My busy Saturday at Art Basel Miami Beach included checking in with two St. Pete galleries and a Tampa-based photographer...
De la Cruz Collection
I began the day at the newest of the private collections that have sprung up like mini contemporary art museums in Miami’s gallery and design district— the De la Cruz Collection. Its three-story, 30,000-sq. ft. space opened in 2009, though the collection itself has a considerably longer history. Two floors featured recent work by contemporary artists whose careers are hot, including several of Thomas Houseago’s distinctively primitive figural sculptures and an awesome paper collage painting by Mark Bradford. Most moving, however, was a third floor devoted to works by artists including Felix Gonzalez-Torres and Ana Mendieta. Visitors were invited to take from a sculpture first realized in 1990 by Gonzalez-Torres (who died in 1996) that consisted of two stacks of paper, one reading “Nowhere better than this place,” the other reading “Somewhere better than this place.” A room devoted exclusively to Mendieta’s work— her outdoor performance-sculptures, in which she engaged the landscape by leaving impressions of her body behind et cetera, her drawings and video— emerged for me as one of the weekend’s most soulful experiences.
SCOPE Miami
This year SCOPE turned out to be one of the brasher fairs, packed with art oglers and the kind of dumb art tricks that spur fair-goers to whip out their camera phones— e.g., a low relief styrofoam sculpture of the Mona Lisa exhibited by Gagliardi Art System, a gallery from Torino, Italy. Two St. Pete galleries— C. Emerson Fine Arts and Mindy Solomon Gallery— had booths at the fair, and both reported doing good business amid the hubbub.

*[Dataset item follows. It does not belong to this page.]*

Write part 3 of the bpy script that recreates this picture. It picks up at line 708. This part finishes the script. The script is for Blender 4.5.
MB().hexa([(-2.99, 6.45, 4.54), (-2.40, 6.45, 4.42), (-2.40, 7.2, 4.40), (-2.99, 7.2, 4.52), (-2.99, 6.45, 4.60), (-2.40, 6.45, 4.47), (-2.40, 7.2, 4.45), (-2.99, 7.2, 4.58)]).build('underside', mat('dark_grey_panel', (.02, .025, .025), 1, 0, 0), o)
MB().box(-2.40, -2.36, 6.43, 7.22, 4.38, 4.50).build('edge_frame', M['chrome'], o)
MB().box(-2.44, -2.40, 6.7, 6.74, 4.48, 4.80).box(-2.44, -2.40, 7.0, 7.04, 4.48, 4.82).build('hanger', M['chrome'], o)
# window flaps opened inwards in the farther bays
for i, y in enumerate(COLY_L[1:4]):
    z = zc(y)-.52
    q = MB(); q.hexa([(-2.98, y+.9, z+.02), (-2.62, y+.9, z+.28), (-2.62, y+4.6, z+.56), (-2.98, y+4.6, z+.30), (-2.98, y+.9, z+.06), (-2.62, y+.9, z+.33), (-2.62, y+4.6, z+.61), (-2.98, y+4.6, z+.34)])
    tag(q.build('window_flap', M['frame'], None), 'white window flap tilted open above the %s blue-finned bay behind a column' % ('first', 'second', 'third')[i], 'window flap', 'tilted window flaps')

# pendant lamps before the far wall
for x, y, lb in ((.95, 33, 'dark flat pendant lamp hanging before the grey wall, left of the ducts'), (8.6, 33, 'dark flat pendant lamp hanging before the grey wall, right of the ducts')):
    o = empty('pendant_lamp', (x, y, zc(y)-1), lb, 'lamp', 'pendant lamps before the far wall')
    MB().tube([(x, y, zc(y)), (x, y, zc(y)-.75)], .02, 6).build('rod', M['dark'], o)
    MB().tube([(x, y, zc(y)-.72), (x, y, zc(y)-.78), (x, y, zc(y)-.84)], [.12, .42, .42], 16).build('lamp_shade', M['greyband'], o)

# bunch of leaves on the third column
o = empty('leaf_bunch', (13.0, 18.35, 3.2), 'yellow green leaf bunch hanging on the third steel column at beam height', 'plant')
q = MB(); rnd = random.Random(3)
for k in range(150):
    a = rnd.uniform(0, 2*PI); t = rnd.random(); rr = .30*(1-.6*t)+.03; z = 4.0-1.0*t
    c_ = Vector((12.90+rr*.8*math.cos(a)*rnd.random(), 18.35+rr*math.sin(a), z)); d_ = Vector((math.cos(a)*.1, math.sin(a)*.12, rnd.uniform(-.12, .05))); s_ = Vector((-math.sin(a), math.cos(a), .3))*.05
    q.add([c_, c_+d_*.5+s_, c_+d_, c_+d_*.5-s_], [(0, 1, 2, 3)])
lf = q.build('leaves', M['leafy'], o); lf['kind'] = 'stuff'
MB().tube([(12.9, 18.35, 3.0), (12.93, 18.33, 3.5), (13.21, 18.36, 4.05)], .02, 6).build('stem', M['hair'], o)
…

By Saturday, C. Emerson’s booth was studded with red dots. Owner Lori Johns explained her strategy for attracting collectors: offering affordable works like a grid of prints and drawings by Miami-based artist Rocky Grimes that people were buying several at a time for $25-75 a pop. Johns was also showing (and selling) work by a number of artists based in Tampa Bay and Sarasota, including Daniel Mrgan, Kim Anderson, Kim Radatz and Justin Nelson. Across the aisle, Mindy Solomon’s booth was stocked with sculpture by Sunkoo Yuh, Wookjae Mang and Tampa-based Gregory Green, along with glass works by Einar and Jamex de la Torre and paintings by Bart Johnson and James Kennedy. Kennedy’s abstract paintings were proving to be especially popular with collectors. (Click here to read a post on the gallery’s blog describing their SCOPE offerings.)
Con-Sealed Photo Shoot by Selina Roman
Over on Miami Beach, I caught up with Tampa-based photographer Selina Roman at The Executive, a tony condominium tower on Collins Avenue. Inside the building’s lobby, an anonymous woman wearing a blue burqa was directing guests on their way to an Art Basel-themed party into a room where Roman waited with a camera and a table of props. Working as her assistant, fellow artist Sarah Krupp invited guests to try on the props— a mix of hats, scarfs, wigs, a bird cage and other objects— before having their picture snapped by Roman. The catch? Guests had to conceal their faces in order to have their portrait made. Roman, whose work often explores identity and disguise, says the project was inspired by the push and pull between anonymity and surveillance in 21st century life. Party guest-participants played with the costume pieces to veil and otherwise playfully obscure their faces before striking a pose. Roman plans to post the portraits on her website, selinaroman.com.